L'art luban indique des aspects de sa religion. Les artistes du royaume produisaient des masques métalliques distinctifs avec des cornes de bovins, probablement un signe de pouvoirs magiques et donc associés aux souverains. Un autre support était le bois dur, utilisé pour produire les manches des haches rituelles qui sont couverts de nodules et tiennent une lame métallique allongée. D'autres objets d'art montrent que les Luba portaient de grandes coiffes et avaient des cicatrices rituelles bien visibles.
Expansion
Le royaume de Luba, dont le cœur se situe autour du lac Boya, s'étendit considérablement au 18ème siècle grâce à l'armée du roi et à un roi en particulier, le roi Kadilo, qui régna à partir de 1700 environ. Par conséquent, l'État absorba progressivement le royaume de Kikondja au sud, le royaume de Kalundwe à l'ouest et un certain nombre de tribus au sud-est de la région. Cette conquête militaire conduisit des populations à quitter la région pour conserver leur indépendance, notamment les peuples du bassin inférieur de la rivière Luvua qui fondèrent l'État Shila près du lac Mweru. Une autre poussée d'expansion territoriale se produisit dans la première moitié du 19e siècle, en particulier à l'est, vers le lac Tanganyika et les tronçons plus septentrionaux de la rivière Lualaba. Le royaume connut un tel succès que les peuples de toute la région du centre et de l'est de la Zambie et du Malawi affirmèrent que leurs propres rois descendaient de ceux des Luba.

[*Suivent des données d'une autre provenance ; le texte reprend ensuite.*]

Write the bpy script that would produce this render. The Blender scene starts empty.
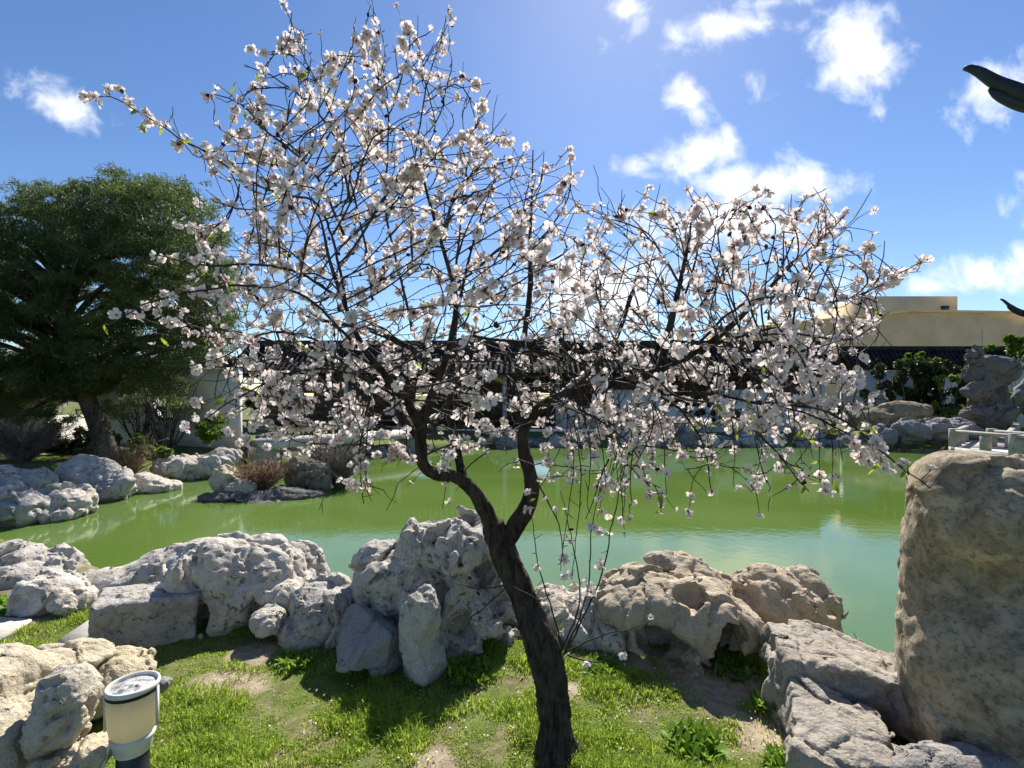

Un royaume voisin, situé dans le Shaba occidental fut particulièrement influencé en termes de traditions, d'institutions et de symboles, il s'agit du royaume de Ruund, fondé vers 1500. Les deux royaumes finiront par établir une relation bilatérale en termes d'échanges interculturels.
Déclin
Le royaume se maintint jusqu'à la fin du 19e siècle, mais il fut submergé, comme tant de cultures africaines, par l'arrivée des colons européens. Dans le cas de Luba, leur ennemi juré était les Belges, qui prirent le contrôle de cette partie de l'Afrique vers 1885 et créèrent ce qui devint le Congo belge (1908-1960). Cette région, constamment troublée par des guerres civiles, accéda à l'indépendance en 1960 et connut plusieurs changements de nom au gré des régimes qui se succédèrent. Elle devint la République du Congo (alias Congo-Léopoldville) de 1960 à 1964, la République démocratique du Congo de 1964 à 1971, la République du Zaïre de 1971 à 1997 et enfin la République démocratique du Congo que nous connaissons aujourd'hui.